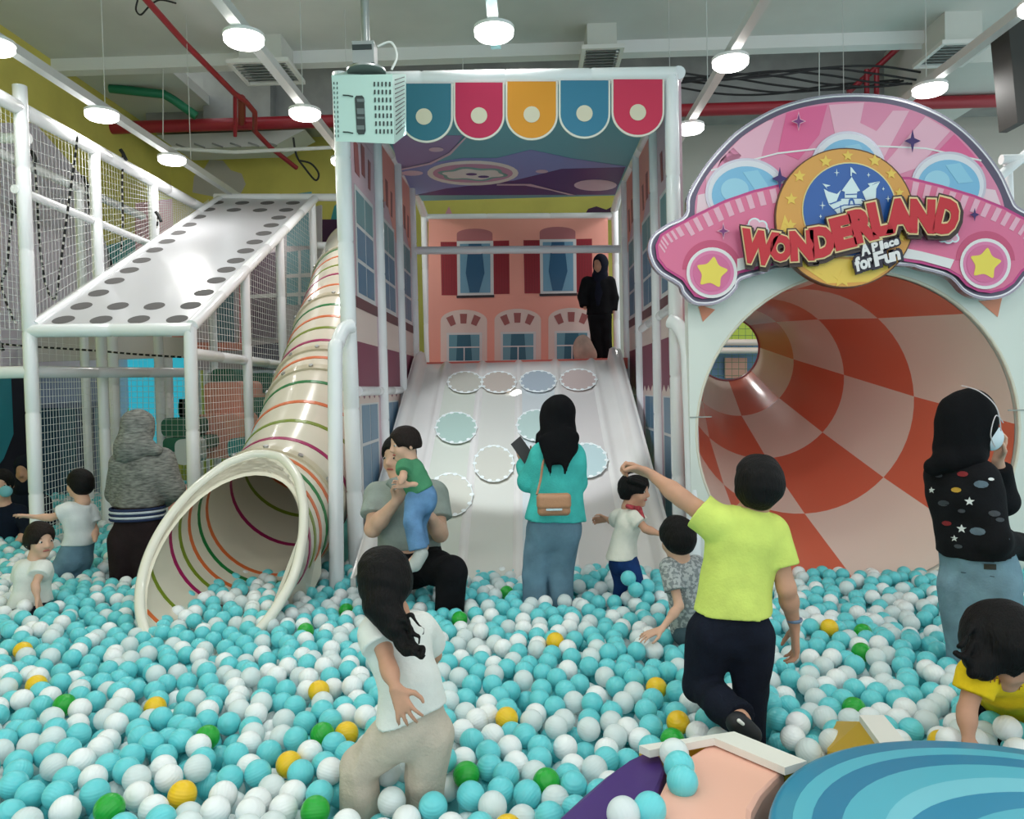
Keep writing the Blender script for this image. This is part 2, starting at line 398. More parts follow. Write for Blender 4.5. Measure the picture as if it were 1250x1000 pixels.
mb = MB().box((-3.9, 8.4, 5.78), (9, 11, 5.88))
o = S('ceiling_2', mb, DECK); o.name = 'ceiling_deck'
for i in range(14):
    x = -3.6 + i * 0.62
    o = MB().prism([(x, 8.4, 5.78), (x + .08, 8.4, 5.70), (x + .24, 8.4, 5.70), (x + .32, 8.4, 5.78)], (0, 2.6, 0)).build('rib_panel', DECK, bpy.data.objects['ceiling_deck'])
def wall_shape(name, pts, m, wall, n, off=0.004, th=0.003):
    n = Vector(n); return MB().prism([Vector(p) + n * off for p in pts], -n * th).build(name, m, wall)
WL = bpy.data.objects['wall_left']; WB = bpy.data.objects['wall_back']
def zz(ox, oy, sc): return lambda x, y: (ox + x / sc, oy + y / sc)
for pts, m, nm in (([(28, 150), (42, 150), (100, 215), (140, 330), (175, 430), (150, 520), (0, 520), (0, 150)], LAV, 'painted_shape'),
                   ([(165, 248), (235, 240), (240, 300), (165, 330)], PINKP, 'painted_shape'), ([(130, 300), (165, 290), (168, 420), (140, 420)], TEALP, 'painted_shape')):
    wall_shape(nm, [PX(x, y, XL) for x, y in pts], m, WL, (1, 0, 0))
cl = [(235, 235), (237, 215), (250, 205), (256, 195), (272, 196), (282, 208), (295, 212), (300, 225), (292, 240), (280, 244)]
wall_shape('painted_cloud', [P(x, y, 11) for x, y in cl], GREYP, WB, (0, -1, 0))
wall_shape('painted_shape', [P(x, y, 11) for x, y in [(385, 268), (416, 268), (416, 300), (385, 300)]], mat('plum_paint', (78, 44, 74), rough=.8), WB, (0, -1, 0))
wall_shape('painted_shape', [P(x, y, 11) for x, y in [(404, 268), (408, 252), (416, 244), (417, 268)]], TEALP, WB, (0, -1, 0), .006)
wall_shape('painted_shape', [P(x, y, 11) for x, y in [(540, 268), (548, 252), (555, 268)]], PINKP, WB, (0, -1, 0))
wall_shape('painted_shape', [P(x, y, 11) for x, y in [(712, 265), (718, 255), (728, 252), (740, 256), (748, 252), (748, 268), (712, 268)]], mat('plum_paint', (78, 44, 74)), WB, (0, -1, 0))
wall_shape('painted_shape', [P(x, y, 11) for x, y in [(250, 300), (420, 300), (420, 560), (250, 560)]], LAV, WB, (0, -1, 0), .003)
for pts, m in (([(418, 322), (396, 330), (380, 345), (370, 362), (376, 366), (388, 350), (402, 338), (418, 332)], PINKP), ([(418, 332), (402, 340), (390, 352), (396, 356), (404, 348), (418, 342)], mat('yellow_band', (224, 204, 92)))):
    wall_shape('painted_rainbow', [P(x, y, 11) for x, y in pts], m, WB, (0, -1, 0), .008)

wall_shape('painted_shape', [(1.27, 11, .1), (8.9, 11, .1), (8.9, 11, 5.2), (1.27, 11, 5.2)], mat('pale_grey_paint', (206, 204, 194), rough=.8), WB, (0, -1, 0))
# light channels with their round downlights
TRK = mat('track_aluminium', (214, 216, 214), rough=0.35, metal=0.3)
GLOW = mat('lamp_glow', (255, 253, 248), emit=7.0); RIM = mat('lamp_rim', (236, 236, 234), rough=0.3)
names_t = ['over the climbing frame', 'left of the awning', 'over the awning middle', 'right of the awning', 'over the pink sign']
ends = [8.6, 7.6, 5.0, 9.5, 9.5]
for i, (lx, ys) in enumerate(LAMPS):
    t = thing('light_channel', 'long pale ceiling light channel running ' + names_t[i], 'light track', (lx, 3, 3.74))
    MB().box((lx - .032, -2.6, 3.70), (lx + .032, ends[i], 3.76)).build('channel', TRK, t)
    for y in (2.3, 4.1, 5.9, 7.4):
        if y < ends[i]: MB().tube([(lx, y, 3.76), (lx, y, ZC)], .0035, 5).build('hanging_wire', TRK, t)
    for j, y in enumerate(sorted(ys)):
        if y < 4: continue
        k = thing('downlight_lamp', ('glowing round downlight %s, number %s from the front' % (names_t[i], ['one', 'two', 'three', 'four'][sorted(q for q in ys if q > 4).index(y)])) if y > 3.2 else 'glowing round downlight out of view on the channel ' + names_t[i], 'downlight', (lx, y, 3.68), 'round ceiling downlights')
        MB().disc((lx, y, 3.682), .120, .02, n=32).build('rim', RIM, k, True)
        MB().tube([(lx, y, 3.682), (lx, y, 3.655), (lx, y, 3.640)], .11, 32, rr=[.116, .116, .100]).build('diffuser', GLOW, k, True)

# services under the ceiling
t = tag(MB().tube([(XL, 9.45, 4.82), (9, 9.45, 4.82)], .075, 16).build('sprinkler_main', RED, None, True), 'thick red sprinkler main crossing the room under the deck', 'pipe')
t = thing('sprinkler_branch', 'thin red pipe slanting down to the big main, left of the awning', 'pipe', P(285, 115, 8.2))
MB().tube([P(170, -10, 6.6), P(225, 52, 7.4), P(285, 113, 8.3), P(300, 124, 8.6), P(311, 137, 8.9), P(311, 160, 9.3), P(330, 180, 9.6), P(362, 205, 10)], .03, 10).build('pipe', RED, t, True)
MB().tube([P(287, 115, 8.4), P(287, 166, 8.8)], .022, 8).build('drop_pipe', RED, t, True)
MB().tube([P(295, 120, 8.6), P(295, 150, 9.4)], .045, 8).build('drop_pipe', RED, t, True)
t = thing('sprinkler_branch', 'thin red pipe slanting up behind the crown of the pink sign', 'pipe', P(1060, 100, 9.2))
MB().tube([P(1108, 48, 9.3), P(1075, 78, 9.4), P(1035, 113, 9.5)], .035, 8).build('pipe', RED, t, True)
for x in (1058, 1070): MB().tube([P(x, 85, 9.4), P(x, 118, 9.4)], .03, 8).build('drop_pipe', RED, t, True)
tag(MB().tube([P(134, 108, 9.0), P(180, 113, 9.05), P(200, 115, 9.1), P(212, 122, 9.15), P(240, 142, 9.25)], .05, 12).build('green_duct_pipe', GRN, None, True), 'green pipe bending down beside the yellow wall', 'pipe')
def diffuser(px, py, w, lab):
    c = P(px, py, 8.05); x, y, z = c; t = thing('air_diffuser', lab, 'air vent', c)
    hw = w / 2
    MB().box((x - hw*.7, y - .2, z + .02), (x + hw*.7, y + .25, ZC)).build('duct_neck', CEIL, t)
    fr = MB()
    for a, b in (((x-hw, y-.3), (x+hw, y-.26)), ((x-hw, y+.26), (x+hw, y+.3)), ((x-hw, y-.26), (x-hw+.04, y+.26)), ((x+hw-.04, y-.26), (x+hw, y+.26))):
        fr.box((*a, z - .02), (*b, z + .02))
    fr.build('frame', WHITE, t)
    for k in range(7):
        yy = y - .22 + k * .07; MB().prism([(x-hw+.04, yy, z-.01), (x-hw+.04, yy+.05, z+.02), (x-hw+.04, yy+.055, z+.016), (x-hw+.04, yy+.005, z-.014)], (w-.08, 0, 0)).build('slat', DUCT, t)
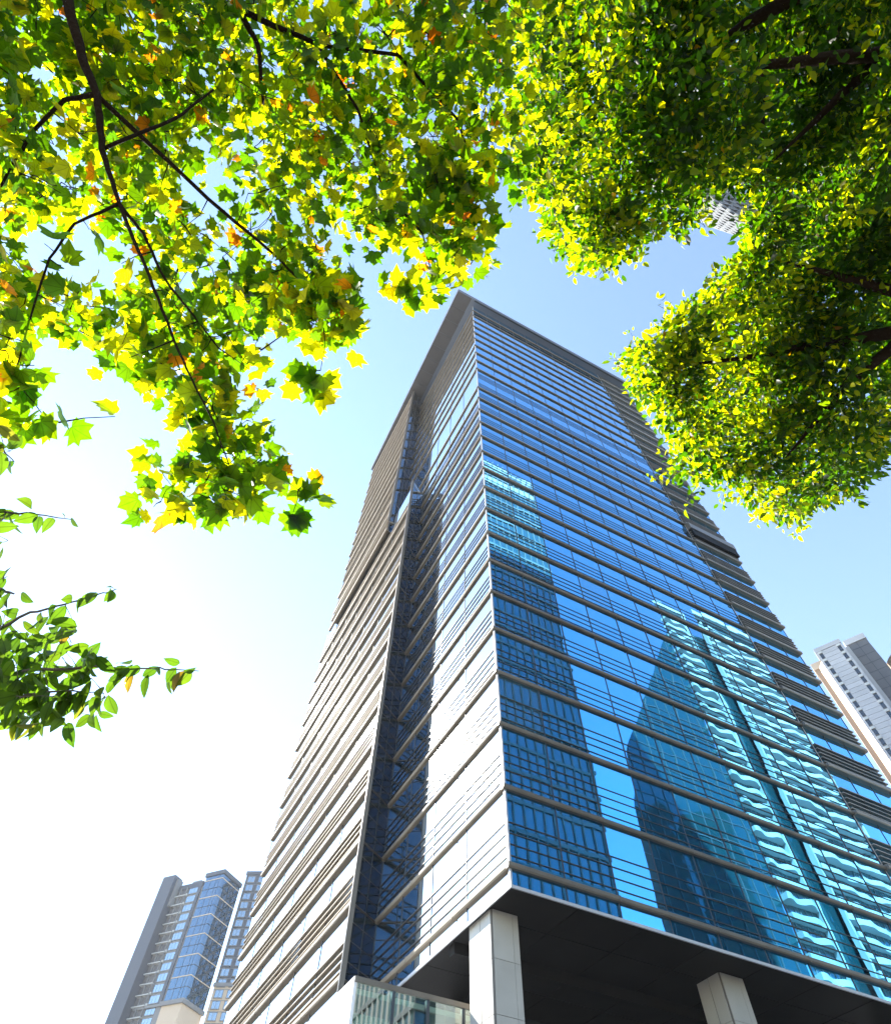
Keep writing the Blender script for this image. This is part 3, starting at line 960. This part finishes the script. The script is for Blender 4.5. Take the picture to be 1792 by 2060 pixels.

□ □ □ □ □

# [TO DO]
Transcribe the records word for word and include no pictures.

# [RESPONSE FOR THIS EXERCISE]
Keep writing the Blender script for this image. This is part 2, starting at line 398. More parts follow. Write for Blender 4.5. Measure the picture as if it were 1250x1000 pixels.
mb = MB().box((-3.9, 8.4, 5.78), (9, 11, 5.88))
o = S('ceiling_2', mb, DECK); o.name = 'ceiling_deck'
for i in range(14):
    x = -3.6 + i * 0.62
    o = MB().prism([(x, 8.4, 5.78), (x + .08, 8.4, 5.70), (x + .24, 8.4, 5.70), (x + .32, 8.4, 5.78)], (0, 2.6, 0)).build('rib_panel', DECK, bpy.data.objects['ceiling_deck'])
def wall_shape(name, pts, m, wall, n, off=0.004, th=0.003):
    n = Vector(n); return MB().prism([Vector(p) + n * off for p in pts], -n * th).build(name, m, wall)
WL = bpy.data.objects['wall_left']; WB = bpy.data.objects['wall_back']
def zz(ox, oy, sc): return lambda x, y: (ox + x / sc, oy + y / sc)
for pts, m, nm in (([(28, 150), (42, 150), (100, 215), (140, 330), (175, 430), (150, 520), (0, 520), (0, 150)], LAV, 'painted_shape'),
                   ([(165, 248), (235, 240), (240, 300), (165, 330)], PINKP, 'painted_shape'), ([(130, 300), (165, 290), (168, 420), (140, 420)], TEALP, 'painted_shape')):
    wall_shape(nm, [PX(x, y, XL) for x, y in pts], m, WL, (1, 0, 0))
cl = [(235, 235), (237, 215), (250, 205), (256, 195), (272, 196), (282, 208), (295, 212), (300, 225), (292, 240), (280, 244)]
wall_shape('painted_cloud', [P(x, y, 11) for x, y in cl], GREYP, WB, (0, -1, 0))
wall_shape('painted_shape', [P(x, y, 11) for x, y in [(385, 268), (416, 268), (416, 300), (385, 300)]], mat('plum_paint', (78, 44, 74), rough=.8), WB, (0, -1, 0))
wall_shape('painted_shape', [P(x, y, 11) for x, y in [(404, 268), (408, 252), (416, 244), (417, 268)]], TEALP, WB, (0, -1, 0), .006)
wall_shape('painted_shape', [P(x, y, 11) for x, y in [(540, 268), (548, 252), (555, 268)]], PINKP, WB, (0, -1, 0))
wall_shape('painted_shape', [P(x, y, 11) for x, y in [(712, 265), (718, 255), (728, 252), (740, 256), (748, 252), (748, 268), (712, 268)]], mat('plum_paint', (78, 44, 74)), WB, (0, -1, 0))
wall_shape('painted_shape', [P(x, y, 11) for x, y in [(250, 300), (420, 300), (420, 560), (250, 560)]], LAV, WB, (0, -1, 0), .003)
for pts, m in (([(418, 322), (396, 330), (380, 345), (370, 362), (376, 366), (388, 350), (402, 338), (418, 332)], PINKP), ([(418, 332), (402, 340), (390, 352), (396, 356), (404, 348), (418, 342)], mat('yellow_band', (224, 204, 92)))):
    wall_shape('painted_rainbow', [P(x, y, 11) for x, y in pts], m, WB, (0, -1, 0), .008)

wall_shape('painted_shape', [(1.27, 11, .1), (8.9, 11, .1), (8.9, 11, 5.2), (1.27, 11, 5.2)], mat('pale_grey_paint', (206, 204, 194), rough=.8), WB, (0, -1, 0))
# light channels with their round downlights
TRK = mat('track_aluminium', (214, 216, 214), rough=0.35, metal=0.3)
GLOW = mat('lamp_glow', (255, 253, 248), emit=7.0); RIM = mat('lamp_rim', (236, 236, 234), rough=0.3)
names_t = ['over the climbing frame', 'left of the awning', 'over the awning middle', 'right of the awning', 'over the pink sign']
ends = [8.6, 7.6, 5.0, 9.5, 9.5]
for i, (lx, ys) in enumerate(LAMPS):
    t = thing('light_channel', 'long pale ceiling light channel running ' + names_t[i], 'light track', (lx, 3, 3.74))
    MB().box((lx - .032, -2.6, 3.70), (lx + .032, ends[i], 3.76)).build('channel', TRK, t)
    for y in (2.3, 4.1, 5.9, 7.4):
        if y < ends[i]: MB().tube([(lx, y, 3.76), (lx, y, ZC)], .0035, 5).build('hanging_wire', TRK, t)
    for j, y in enumerate(sorted(ys)):
        if y < 4: continue
        k = thing('downlight_lamp', ('glowing round downlight %s, number %s from the front' % (names_t[i], ['one', 'two', 'three', 'four'][sorted(q for q in ys if q > 4).index(y)])) if y > 3.2 else 'glowing round downlight out of view on the channel ' + names_t[i], 'downlight', (lx, y, 3.68), 'round ceiling downlights')
        MB().disc((lx, y, 3.682), .120, .02, n=32).build('rim', RIM, k, True)
        MB().tube([(lx, y, 3.682), (lx, y, 3.655), (lx, y, 3.640)], .11, 32, rr=[.116, .116, .100]).build('diffuser', GLOW, k, True)

# services under the ceiling
t = tag(MB().tube([(XL, 9.45, 4.82), (9, 9.45, 4.82)], .075, 16).build('sprinkler_main', RED, None, True), 'thick red sprinkler main crossing the room under the deck', 'pipe')
t = thing('sprinkler_branch', 'thin red pipe slanting down to the big main, left of the awning', 'pipe', P(285, 115, 8.2))
MB().tube([P(170, -10, 6.6), P(225, 52, 7.4), P(285, 113, 8.3), P(300, 124, 8.6), P(311, 137, 8.9), P(311, 160, 9.3), P(330, 180, 9.6), P(362, 205, 10)], .03, 10).build('pipe', RED, t, True)
MB().tube([P(287, 115, 8.4), P(287, 166, 8.8)], .022, 8).build('drop_pipe', RED, t, True)
MB().tube([P(295, 120, 8.6), P(295, 150, 9.4)], .045, 8).build('drop_pipe', RED, t, True)
t = thing('sprinkler_branch', 'thin red pipe slanting up behind the crown of the pink sign', 'pipe', P(1060, 100, 9.2))
MB().tube([P(1108, 48, 9.3), P(1075, 78, 9.4), P(1035, 113, 9.5)], .035, 8).build('pipe', RED, t, True)
for x in (1058, 1070): MB().tube([P(x, 85, 9.4), P(x, 118, 9.4)], .03, 8).build('drop_pipe', RED, t, True)
tag(MB().tube([P(134, 108, 9.0), P(180, 113, 9.05), P(200, 115, 9.1), P(212, 122, 9.15), P(240, 142, 9.25)], .05, 12).build('green_duct_pipe', GRN, None, True), 'green pipe bending down beside the yellow wall', 'pipe')
def diffuser(px, py, w, lab):
    c = P(px, py, 8.05); x, y, z = c; t = thing('air_diffuser', lab, 'air vent', c)
    hw = w / 2
    MB().box((x - hw*.7, y - .2, z + .02), (x + hw*.7, y + .25, ZC)).build('duct_neck', CEIL, t)
    fr = MB()
    for a, b in (((x-hw, y-.3), (x+hw, y-.26)), ((x-hw, y+.26), (x+hw, y+.3)), ((x-hw, y-.26), (x-hw+.04, y+.26)), ((x+hw-.04, y-.26), (x+hw, y+.26))):
        fr.box((*a, z - .02), (*b, z + .02))
    fr.build('frame', WHITE, t)
    for k in range(7):
        yy = y - .22 + k * .07; MB().prism([(x-hw+.04, yy, z-.01), (x-hw+.04, yy+.05, z+.02), (x-hw+.04, yy+.055, z+.016), (x-hw+.04, yy+.005, z-.014)], (w-.08, 0, 0)).build('slat', DUCT, t)
Keep writing the Blender script for this image. This is part 3, starting at line 960. This part finishes the script. The script is for Blender 4.5. Take the picture to be 1792 by 2060 pixels.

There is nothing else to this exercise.